A very rare photograph of our own Elmer Shaner, a member of the 
Pennsylvania and ATA Trapshooting Halls of Fame. Shaner, from Slippery
Rock, is known as the "Father of Organized Trapshooting."  This
photograph is from the collection of web master Richard Hamilton.

Although he was never known to have ever pointed a gun at a registered target there is ample evidence that Shaner did indeed shoot many clay targets in the late 1800's and very early 1900's but he never shot a registered target. Elmer F. Shaner still was recognized as the "Dean of Organized Trapshooting," the man who put the sport on the athletic map. Shaner spent nearly 50 years in the sport and didn’t miss a single Grand American until failing health stopped his streak in the last two years of his life.
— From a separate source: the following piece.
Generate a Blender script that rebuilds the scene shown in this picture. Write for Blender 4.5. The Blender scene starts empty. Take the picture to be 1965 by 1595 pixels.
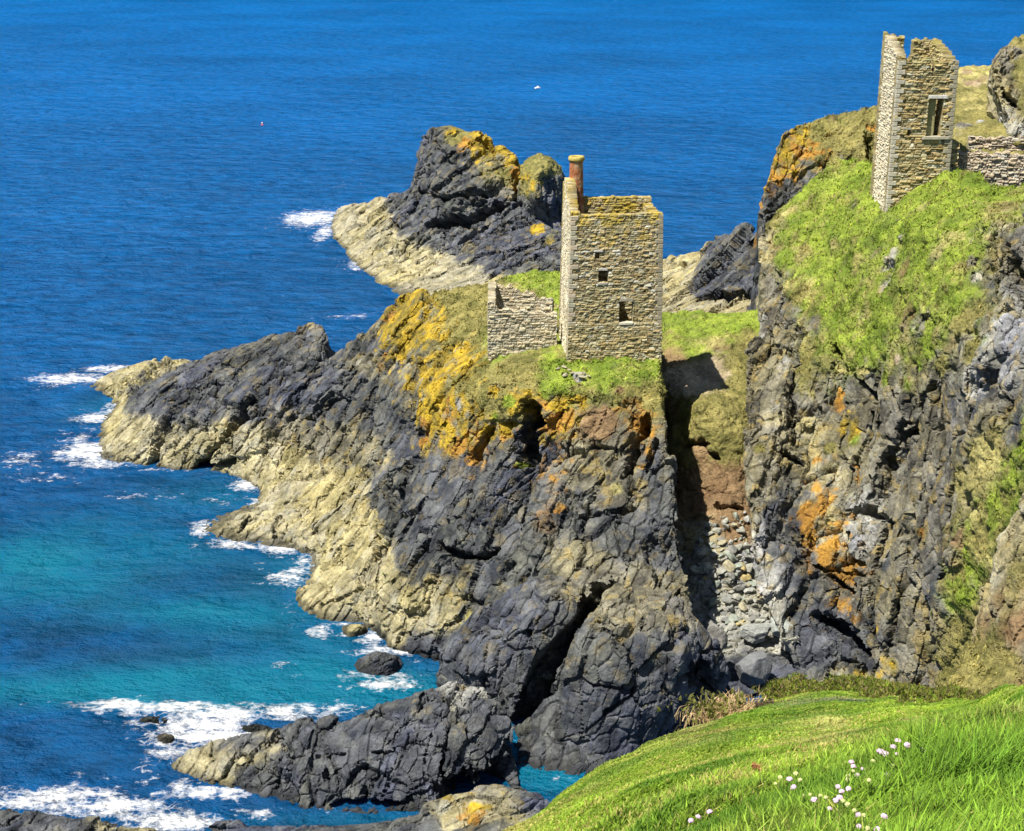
import bpy, math, random
import numpy as np
from mathutils import Vector, Matrix
from mathutils.geometry import delaunay_2d_cdt

random.seed(7)
RNG = np.random.default_rng(11)
scene = bpy.context.scene
COL = scene.collection

# ------------------------------------------------------------------ camera
W0, H0 = 1965.0, 1595.0
FPX = 2830.0
PITCH = math.radians(18.5)
CAMZ = 52.0
cp, sp = math.cos(PITCH), math.sin(PITCH)
cam_d = bpy.data.cameras.new('camera'); cam = bpy.data.objects.new('camera', cam_d); COL.objects.link(cam)
cam.location = (0, 0, CAMZ); cam.rotation_euler = (math.pi/2 - PITCH, 0, 0)
cam_d.sensor_width = 36.0; cam_d.lens = FPX / W0 * 36.0
cam_d.clip_start = 0.2; cam_d.clip_end = 20000
scene.camera = cam

def ray(px, py):
    u = (px - W0/2)/FPX; v = (H0/2 - py)/FPX
    return np.array([u, cp + v*sp, -sp + v*cp])
def at_z(px, py, z):
    d = ray(px, py); k = (z - CAMZ)/d[2]; return np.array([0, 0, CAMZ]) + d*k
def at_y(px, py, Y):
    d = ray(px, py); return np.array([0, 0, CAMZ]) + d*(Y/d[1])
def project(P):
    x = P[:, 0]; y = P[:, 1]; z = P[:, 2] - CAMZ
    dep = y*cp - z*sp; up = y*sp + z*cp
    return W0/2 + FPX*x/dep, H0/2 - FPX*up/dep, dep

SUN = np.array([-.37, -.30, .88])
# ------------------------------------------------------------------ noise
def _h(ix, iy, iz, s):
    h = (ix.astype(np.uint32)*np.uint32(374761393) + iy.astype(np.uint32)*np.uint32(668265263)
         + iz.astype(np.uint32)*np.uint32(2147483647) + np.uint32((s*974634777) & 0xffffffff))
    h = (h ^ (h >> np.uint32(13)))*np.uint32(1274126177)
    h = h ^ (h >> np.uint32(16)); h = h*np.uint32(2246822519); h ^= h >> np.uint32(15)
    return h.astype(np.float32)/np.float32(4294967295.0)
def vnoise(P, s=0):
    f = np.floor(P); i = f.astype(np.int64).astype(np.uint32); t = (P - f).astype(np.float32)
    t = t*t*t*(t*(t*6-15)+10); o = np.uint32(1)
    x, y, z = i[:, 0], i[:, 1], i[:, 2]; tx, ty, tz = t[:, 0], t[:, 1], t[:, 2]
    r = 0
    for a in (0, 1):
        for b in (0, 1):
            for c in (0, 1):
                w = (tx if a else 1-tx)*(ty if b else 1-ty)*(tz if c else 1-tz)
                r = r + w*_h(x+np.uint32(a), y+np.uint32(b), z+np.uint32(c), s)
    return r
from concurrent.futures import ThreadPoolExecutor
POOL = ThreadPoolExecutor(4)
def _par(f, P, *a):
    if len(P) < 20000: return f(P, *a)
    ch = np.array_split(P, max(4, len(P)//60000)); rs = list(POOL.map(lambda c: f(c, *a), ch))
    if isinstance(rs[0], tuple): return tuple(np.concatenate(z) for z in zip(*rs))
    return np.concatenate(rs)
def fbm(P, s=0, o=4): return _par(_fbm, P, s, o)
def _fbm(P, s=0, o=4):
    r = 0; a = 1.0; n = 0
    for k in range(o):
        r = r + a*vnoise(P*(2.03**k) + 17.3*k, s+k); n += a; a *= .5
    return r/n            # ~0..1
def worley(P, s=0): return _par(_worley, P, s)
def _worley(P, s=0, jit=.72):
    P = P-.5; f = np.floor(P); i = f.astype(np.int64).astype(np.uint32); fr = (P-f).astype(np.float32)
    N = len(P); d1 = np.full(N, 9., np.float32); d2 = np.full(N, 9., np.float32)
    cid = np.zeros((N, 3), np.uint32); off = np.zeros((N, 3), np.float32)
    for a in (0, 1):
        for b in (0, 1):
            for c in (0, 1):
                q = [(i[:, 0]+np.uint32(a & 0xffffffff)), (i[:, 1]+np.uint32(b & 0xffffffff)), (i[:, 2]+np.uint32(c & 0xffffffff))]
                v = np.stack([a + jit*(_h(q[0], q[1], q[2], s+1)-.5) - fr[:, 0],
                              b + jit*(_h(q[0], q[1], q[2], s+2)-.5) - fr[:, 1],
                              c + jit*(_h(q[0], q[1], q[2], s+3)-.5) - fr[:, 2]], 1)
                d = np.sqrt((v*v).sum(1))
                m = d < d1
                d2 = np.where(m, d1, np.minimum(d2, d))
                d1 = np.where(m, d, d1)
                off[m] = -v[m]
                for k in range(3): cid[:, k][m] = q[k][m]
    R = np.stack([_h(cid[:, 0], cid[:, 1], cid[:, 2], s+10+k) for k in range(4)], 1)
    return d1, d2, off, R
def frame(e1, nrm):
    e1 = np.array(e1, float); e1 /= np.linalg.norm(e1); n = np.array(nrm, float)
    n -= e1*n.dot(e1); n /= np.linalg.norm(n); e2 = np.cross(n, e1)
    return np.stack([e1, e2, n])

# ------------------------------------------------------------------ object helpers
def mesh_obj(name, V, F, mat, parent=None, colors=None, smooth=False, extra=None, loc=None):
    me = bpy.data.meshes.new(name)
    V = np.asarray(V, np.float32)
    if isinstance(F, np.ndarray):
        nf, k = F.shape
        me.vertices.add(len(V)); me.vertices.foreach_set('co', V.ravel())
        me.loops.add(nf*k); me.loops.foreach_set('vertex_index', F.astype(np.int32).ravel())
        me.polygons.add(nf); me.polygons.foreach_set('loop_start', np.arange(nf, dtype=np.int32)*k)
        me.polygons.foreach_set('loop_total', np.full(nf, k, np.int32))
        me.update(calc_edges=True)
    else:
        me.from_pydata([tuple(map(float, v)) for v in V], [], [tuple(map(int, f)) for f in F]); me.update()
    if colors is not None:
        a = me.color_attributes.new('Tint', 'FLOAT_COLOR', 'POINT')
        c = np.ones((len(V), 4), np.float32); c[:, :3] = colors; a.data.foreach_set('color', c.ravel())
    if extra:
        for kk, arr in extra.items():
            a = me.attributes.new(kk, 'FLOAT', 'POINT'); a.data.foreach_set('value', np.asarray(arr, np.float32).ravel())
    me.polygons.foreach_set('use_smooth', np.full(len(me.polygons), smooth))
    if mat: me.materials.append(mat)
    o = bpy.data.objects.new(name, me); COL.objects.link(o)
    if parent: o.parent = parent
    if loc is not None: o.location = loc
    return o
def tag(o, label=None, cat=None, group=None, kind=None):
    if label: o['label'] = label
    if cat: o['category'] = cat
    if group: o['group'] = group
    if kind: o['kind'] = kind
    return o
def empty(name, loc, label, cat, group=None, rz=0):
    o = bpy.data.objects.new(name, None); COL.objects.link(o); o.location = loc; o.rotation_euler = (0, 0, rz)
    o.empty_display_size = .5
    return tag(o, label, cat, group)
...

On August 22, 1890 Shaner was in attendance at the organizational meeting of the PSSA at the Crosby House in Corey, PA. He was elected the first PSSA Secretary on that hot evening in western Pennsylvania. The rest is history

Shaner was managing tournaments for the Pennsylvania State Sportsman’s Association when the old Interstate Manufacturers Trapshooting Association, a forerunner of today’s Amateur Trapshooting Association, chose the former school teacher from the Pittsburgh, Pa. area to guide the destiny of their sport as its secretary-treasurer. He managed all 10 of the Grand Americans at live birds, from 1893 through 1902, also was the manager of the first 19 Grand Americans at inanimate targets.

  

This photograph of Shaner was probably taken at the Grand American sometime in the 1920's. Shaner died in 1939 in Elizabethtown.